With the launch of a new global cotton futures contract soon, US cotton stands to lose its place as the sole pricing leader for cotton across the globe. The new contract begins trading on ICE Futures US exchange alongside the US ‘Cotton No. 2’ contract and will trade under the symbol WCT. The ‘Cotton No. 2’ contract is a physically settled contract for US origin cotton that has long provided the only hedging option for cotton traders.

India, Brazil, and Australia have emerged significant competitors in recent years investing in production while fewer US farmers plant cotton, though the US is still the world’s top exporter of the fibre.

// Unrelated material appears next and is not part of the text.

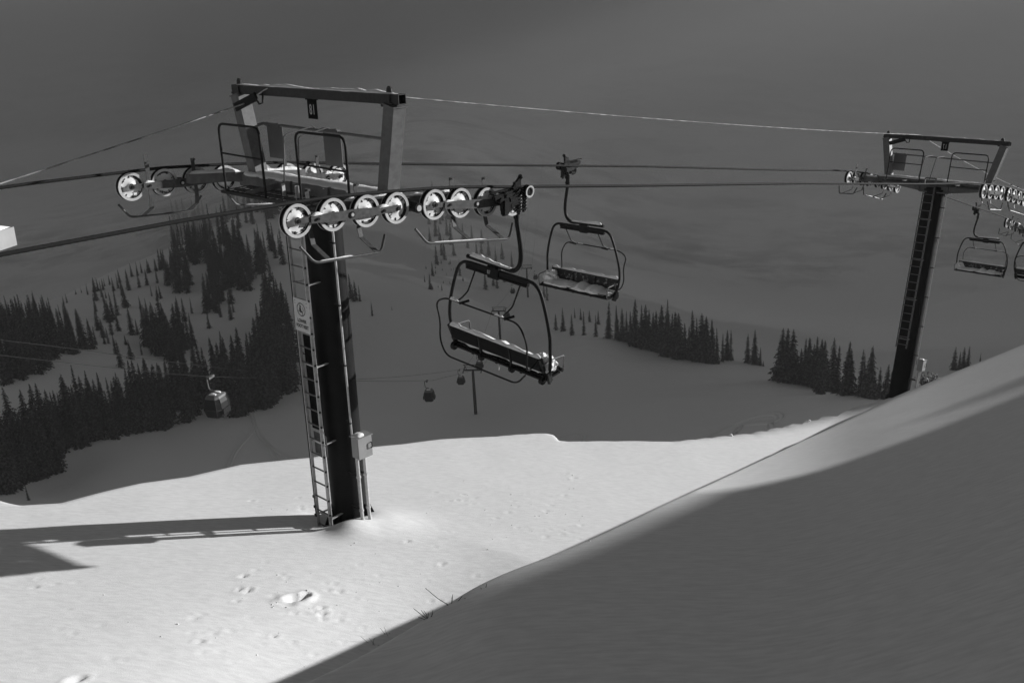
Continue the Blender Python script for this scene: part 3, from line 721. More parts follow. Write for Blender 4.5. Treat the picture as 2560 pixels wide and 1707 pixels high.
# foot rest sign on the ladder of the near tower
rot1 = frame_rot(.0262)
fs_ = empty('foot_rest_sign', (0, 0, 0), None, 'grey sign reading LOWER FOOT REST on the near tower\'s ladder', 'sign')
fs_.matrix_world = Matrix.Translation(Vector([float(q) for q in T1])) @ rot1.to_4x4() @ Matrix.Translation((.075, -.70, -2.48)) @ Matrix.Rotation(R_(1.5), 4, 'Y')
mb = MB(); mb.box((0, 0, .31), (.45, .008, .62), bev=.003)
for x, z in ((-.17, .57), (.17, .57), (-.17, .52), (.17, .50)): mb.tube([(x, -.008, z), (x, -.002, z)], .009, 8, 1)
mb.build('plate', [M['sign_plate'], M['plate']], fs_)
mb = MB(); n = 36
ring = [((.118+dr)*math.cos(2*math.pi*k/n), (.118+dr)*math.sin(2*math.pi*k/n)) for dr in (-.008, .008) for k in range(n)]
mb.add([(a, -.0062, .425+b) for a, b in ring], [(k, (k+1) % n, n+(k+1) % n, n+k) for k in range(n)])
# pictogram: seated rider with the bar and foot rest
def blob(pts): mb.add([(a, -.0062, .425+b) for a, b in pts], [tuple(range(len(pts)))])
blob([(-.022+.024*math.cos(k*.7854), .058+.024*math.sin(k*.7854)) for k in range(8)])
blob([(-.058, .03), (-.005, .034), (.004, -.02), (-.05, -.03)]); blob([(-.05, -.026), (.0, -.02), (.046, -.03), (.042, -.056), (-.03, -.058)])
blob([(.028, -.05), (.046, -.05), (.05, -.10), (.032, -.10)]); blob([(-.03, .085), (-.022, .085), (-.02, .108), (-.03, .108)])
blob([(.045, .05), (.058, .046), (.078, -.012), (.064, -.016)]); blob([(-.085, -.02), (-.06, -.024), (-.052, -.05), (-.078, -.044)])
mb.build('pictogram', M['ink'], fs_)
text('lettering', 'LOWER', .088, M['ink'], fs_, (-.005, -.0062, .205), xs=.86, ext=.001, bold=.0028)
text('lettering', 'FOOT REST', .088, M['ink'], fs_, (.0, -.0062, .105), xs=.80, ext=.001, bold=.0028)

# ------------------------------------------------------------------ communication cable strung from top beam to top beam
def along(a, b, sag, n=40):
    a, b = np.array(a), np.array(b); t = np.linspace(0, 1, n)
    return [a+(b-a)*q-ZZ*sag*4*q*(1-q) for q in t]
def in_frame(T, tilt, p):
    return T+np.array(frame_rot(tilt) @ Vector(p))
k1 = in_frame(T1, .0262, (-1.0, -.02, 1.75)); k2 = in_frame(T2c, .225, (-.95, -.02, 1.75)); k3 = in_frame(T3c, .42, (-.95, 0, 1.75))
ca0 = L(-.95, -5.2, .97); ca1 = L(-.95, -14, -.2)
root = empty('communication_cable', k1, None, 'thin frosted cable strung over the tops of the towers', 'cable')
inv = root.matrix_world.inverted()
mb = MB(); cl = lambda pts: [inv @ Vector([float(q) for q in p]) for p in pts]
pA = along(ca1, in_frame(T1, .0262, (-1.72, -.22, 1.42)), .10, 30)+[in_frame(T1, .0262, (-1.25, -.1, 1.66)), k1]
mb.tube(cl(pA), .012, 6)
mb.tube(cl(along(k1, k2, .12, 60)+along(k2, k3, .25, 30)[1:]), .013, 6)
mb.build('wire', M['frost'], root)
for T, tl in ((T1, .0262), (T2c, .225)):
    mb = MB(); mb.bar(*cl([in_frame(T, tl, (-1.98, -.27, 1.34)), in_frame(T, tl, (-1.42, -.17, 1.55))]), .05, .15)
    mb.tube(cl([in_frame(T, tl, q) for q in ((-1.45, -.18, 1.53), (-1.33, -.18, 1.42), (-1.25, -.16, 1.44), (-1.27, -.12, 1.62))]), .018, 8)
    mb.build('cable_clamp', M['dark'], root)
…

Benjamin Jackson, President and Chief Operating Officer of ICE Futures US, said that the new world cotton contract is not likely to replace the US contract, but would have a ‘smaller, complementary role’. Cotton of various origins will be priced at a premium or discount to US cotton under the contract.

The new world contract also allows delivery in Australia, Malaysia and Taiwan for cotton from the US, Australia, Brazil, India, Benin, Burkina Faso, Cameroon, Ivory Coast and Mali apart from US delivery points. According to ICE, collectively, those origins represent 73 per cent of world cotton exports.

The US accounted for 21 percent of the world’s cotton production and 39 percent of exports ten years ago. The US is expected to drop to 12 percent of cotton production and 30 percent of exports this year. The big textile mills are in India, Pakistan, Indonesia, and Bangladesh and in the physical market, cotton traders are transacting in these same locations.